* WORK TO DO
Quote every line from the top of the listing down to and including the line that contains "prism8('trim_1', [(x, y, zb(x, y)-.05)".

* SUPPLIED DATA
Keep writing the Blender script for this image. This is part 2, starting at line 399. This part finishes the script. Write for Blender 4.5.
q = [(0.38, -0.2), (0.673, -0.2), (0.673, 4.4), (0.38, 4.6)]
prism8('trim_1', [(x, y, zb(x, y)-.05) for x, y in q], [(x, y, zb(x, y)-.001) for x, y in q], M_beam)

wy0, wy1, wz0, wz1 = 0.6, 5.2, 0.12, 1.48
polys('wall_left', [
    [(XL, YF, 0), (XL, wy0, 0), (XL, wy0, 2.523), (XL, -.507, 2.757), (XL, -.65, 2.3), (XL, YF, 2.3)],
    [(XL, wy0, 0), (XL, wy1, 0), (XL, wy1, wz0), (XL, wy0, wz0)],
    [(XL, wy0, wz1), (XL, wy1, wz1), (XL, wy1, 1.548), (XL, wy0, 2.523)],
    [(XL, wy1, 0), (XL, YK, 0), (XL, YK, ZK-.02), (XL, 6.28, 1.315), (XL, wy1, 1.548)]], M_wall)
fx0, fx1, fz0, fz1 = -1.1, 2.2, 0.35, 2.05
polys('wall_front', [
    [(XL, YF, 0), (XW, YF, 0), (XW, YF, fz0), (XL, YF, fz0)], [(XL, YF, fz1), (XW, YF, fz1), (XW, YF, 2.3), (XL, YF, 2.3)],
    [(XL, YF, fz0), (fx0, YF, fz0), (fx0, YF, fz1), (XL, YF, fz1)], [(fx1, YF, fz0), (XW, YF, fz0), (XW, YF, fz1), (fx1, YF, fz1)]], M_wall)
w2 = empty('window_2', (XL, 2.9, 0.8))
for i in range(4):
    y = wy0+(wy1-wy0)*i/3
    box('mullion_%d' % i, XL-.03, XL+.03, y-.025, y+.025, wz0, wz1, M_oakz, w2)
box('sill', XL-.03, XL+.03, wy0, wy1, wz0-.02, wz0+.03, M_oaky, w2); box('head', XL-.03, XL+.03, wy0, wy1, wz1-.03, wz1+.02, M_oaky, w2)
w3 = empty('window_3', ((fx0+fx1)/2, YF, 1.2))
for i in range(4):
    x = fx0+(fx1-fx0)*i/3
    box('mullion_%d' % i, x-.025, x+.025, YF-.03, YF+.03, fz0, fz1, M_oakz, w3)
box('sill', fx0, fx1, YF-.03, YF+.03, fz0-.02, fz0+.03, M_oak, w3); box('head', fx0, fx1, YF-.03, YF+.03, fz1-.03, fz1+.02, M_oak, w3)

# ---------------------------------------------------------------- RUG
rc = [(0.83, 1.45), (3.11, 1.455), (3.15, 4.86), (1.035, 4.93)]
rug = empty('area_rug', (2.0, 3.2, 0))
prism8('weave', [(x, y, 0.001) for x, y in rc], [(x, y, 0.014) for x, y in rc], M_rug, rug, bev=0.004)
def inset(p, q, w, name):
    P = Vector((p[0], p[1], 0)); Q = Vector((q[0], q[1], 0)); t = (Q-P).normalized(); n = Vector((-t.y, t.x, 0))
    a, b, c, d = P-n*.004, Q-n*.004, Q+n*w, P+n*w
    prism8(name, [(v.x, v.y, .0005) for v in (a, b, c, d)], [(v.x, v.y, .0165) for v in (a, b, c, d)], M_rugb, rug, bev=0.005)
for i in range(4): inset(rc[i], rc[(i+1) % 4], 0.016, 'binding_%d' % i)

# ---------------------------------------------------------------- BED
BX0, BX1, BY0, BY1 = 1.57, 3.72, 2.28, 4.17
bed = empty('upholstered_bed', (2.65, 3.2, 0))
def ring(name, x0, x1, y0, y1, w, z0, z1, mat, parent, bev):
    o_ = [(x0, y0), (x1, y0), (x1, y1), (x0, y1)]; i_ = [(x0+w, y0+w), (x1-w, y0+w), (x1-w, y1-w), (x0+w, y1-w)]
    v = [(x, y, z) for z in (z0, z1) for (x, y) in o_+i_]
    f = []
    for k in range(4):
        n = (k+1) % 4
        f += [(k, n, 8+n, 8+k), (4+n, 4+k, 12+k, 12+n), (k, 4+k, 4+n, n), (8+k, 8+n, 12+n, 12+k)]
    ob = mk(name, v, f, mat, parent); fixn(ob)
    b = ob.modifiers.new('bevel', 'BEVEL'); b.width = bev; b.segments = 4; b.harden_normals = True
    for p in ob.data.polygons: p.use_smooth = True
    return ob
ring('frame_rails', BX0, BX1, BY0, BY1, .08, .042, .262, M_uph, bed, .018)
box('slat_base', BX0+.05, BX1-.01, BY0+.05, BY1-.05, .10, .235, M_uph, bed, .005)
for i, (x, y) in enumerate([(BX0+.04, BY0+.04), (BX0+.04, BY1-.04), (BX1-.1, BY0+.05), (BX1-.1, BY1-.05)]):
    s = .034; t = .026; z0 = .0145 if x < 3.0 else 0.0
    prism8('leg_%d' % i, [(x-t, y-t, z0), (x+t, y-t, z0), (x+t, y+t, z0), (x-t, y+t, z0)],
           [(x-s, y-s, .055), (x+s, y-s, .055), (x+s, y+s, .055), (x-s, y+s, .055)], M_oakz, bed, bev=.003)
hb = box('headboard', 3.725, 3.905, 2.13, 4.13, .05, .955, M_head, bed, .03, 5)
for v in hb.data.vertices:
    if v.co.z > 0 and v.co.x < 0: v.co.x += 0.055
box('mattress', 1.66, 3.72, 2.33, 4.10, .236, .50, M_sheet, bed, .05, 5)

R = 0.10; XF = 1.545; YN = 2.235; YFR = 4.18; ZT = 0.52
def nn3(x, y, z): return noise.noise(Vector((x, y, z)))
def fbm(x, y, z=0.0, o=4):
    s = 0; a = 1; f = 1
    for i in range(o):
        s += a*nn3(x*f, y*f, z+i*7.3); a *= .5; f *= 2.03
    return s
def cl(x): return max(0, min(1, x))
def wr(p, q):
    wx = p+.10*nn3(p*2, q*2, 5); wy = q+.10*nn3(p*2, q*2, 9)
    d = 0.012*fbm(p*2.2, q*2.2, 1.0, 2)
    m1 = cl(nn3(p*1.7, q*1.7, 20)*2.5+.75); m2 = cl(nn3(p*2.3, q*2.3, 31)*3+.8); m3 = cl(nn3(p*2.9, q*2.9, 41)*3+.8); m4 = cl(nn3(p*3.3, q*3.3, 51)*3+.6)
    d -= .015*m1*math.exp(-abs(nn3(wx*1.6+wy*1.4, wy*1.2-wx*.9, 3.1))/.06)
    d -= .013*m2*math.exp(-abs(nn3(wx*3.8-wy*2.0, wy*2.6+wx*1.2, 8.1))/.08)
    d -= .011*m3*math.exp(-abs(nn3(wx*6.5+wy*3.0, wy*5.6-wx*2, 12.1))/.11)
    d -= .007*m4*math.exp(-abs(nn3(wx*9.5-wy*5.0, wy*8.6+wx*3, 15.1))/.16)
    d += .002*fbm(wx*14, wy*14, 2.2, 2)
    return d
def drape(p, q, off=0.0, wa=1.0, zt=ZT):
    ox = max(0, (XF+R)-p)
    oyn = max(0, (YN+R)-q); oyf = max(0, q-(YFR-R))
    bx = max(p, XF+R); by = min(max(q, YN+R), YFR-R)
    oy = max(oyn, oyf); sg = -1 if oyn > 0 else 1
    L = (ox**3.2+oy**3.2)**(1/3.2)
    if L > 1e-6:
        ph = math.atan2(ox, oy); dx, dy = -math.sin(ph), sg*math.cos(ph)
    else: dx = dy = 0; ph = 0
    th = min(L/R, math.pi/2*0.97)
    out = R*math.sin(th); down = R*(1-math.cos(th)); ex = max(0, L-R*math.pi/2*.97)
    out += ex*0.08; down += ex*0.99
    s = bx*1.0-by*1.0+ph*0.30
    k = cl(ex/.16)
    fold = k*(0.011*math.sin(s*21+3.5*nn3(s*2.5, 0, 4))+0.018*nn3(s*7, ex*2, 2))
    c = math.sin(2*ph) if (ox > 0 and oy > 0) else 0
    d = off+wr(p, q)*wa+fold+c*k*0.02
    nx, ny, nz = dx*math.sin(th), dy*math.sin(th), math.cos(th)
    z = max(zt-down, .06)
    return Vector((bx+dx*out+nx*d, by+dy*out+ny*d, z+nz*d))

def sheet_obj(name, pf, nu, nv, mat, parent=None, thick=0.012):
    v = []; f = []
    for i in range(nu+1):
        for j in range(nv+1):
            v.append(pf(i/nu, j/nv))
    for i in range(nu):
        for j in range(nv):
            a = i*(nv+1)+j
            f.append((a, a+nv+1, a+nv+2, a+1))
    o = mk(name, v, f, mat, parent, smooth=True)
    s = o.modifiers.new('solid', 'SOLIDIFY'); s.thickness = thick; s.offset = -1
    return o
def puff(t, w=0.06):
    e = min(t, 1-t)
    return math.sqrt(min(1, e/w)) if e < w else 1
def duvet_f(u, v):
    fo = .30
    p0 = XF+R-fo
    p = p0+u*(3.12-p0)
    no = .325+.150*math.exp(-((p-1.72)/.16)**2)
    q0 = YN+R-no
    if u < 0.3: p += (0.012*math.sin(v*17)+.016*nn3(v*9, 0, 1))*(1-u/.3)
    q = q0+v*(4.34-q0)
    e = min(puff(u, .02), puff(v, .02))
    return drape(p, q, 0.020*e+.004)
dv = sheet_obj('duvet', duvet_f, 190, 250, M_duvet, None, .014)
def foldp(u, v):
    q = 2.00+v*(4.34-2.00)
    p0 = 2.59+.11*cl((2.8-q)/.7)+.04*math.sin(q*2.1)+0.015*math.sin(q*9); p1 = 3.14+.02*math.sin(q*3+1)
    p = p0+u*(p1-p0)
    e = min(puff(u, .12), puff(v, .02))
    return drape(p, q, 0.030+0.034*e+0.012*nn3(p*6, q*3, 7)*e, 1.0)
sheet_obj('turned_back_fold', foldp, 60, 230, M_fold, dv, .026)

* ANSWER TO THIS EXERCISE
Keep writing the Blender script for this image. This is part 2, starting at line 399. This part finishes the script. Write for Blender 4.5.
q = [(0.38, -0.2), (0.673, -0.2), (0.673, 4.4), (0.38, 4.6)]
prism8('trim_1', [(x, y, zb(x, y)-.05) for x, y in q], [(x, y, zb(x, y)-.001) for x, y in q], M_beam)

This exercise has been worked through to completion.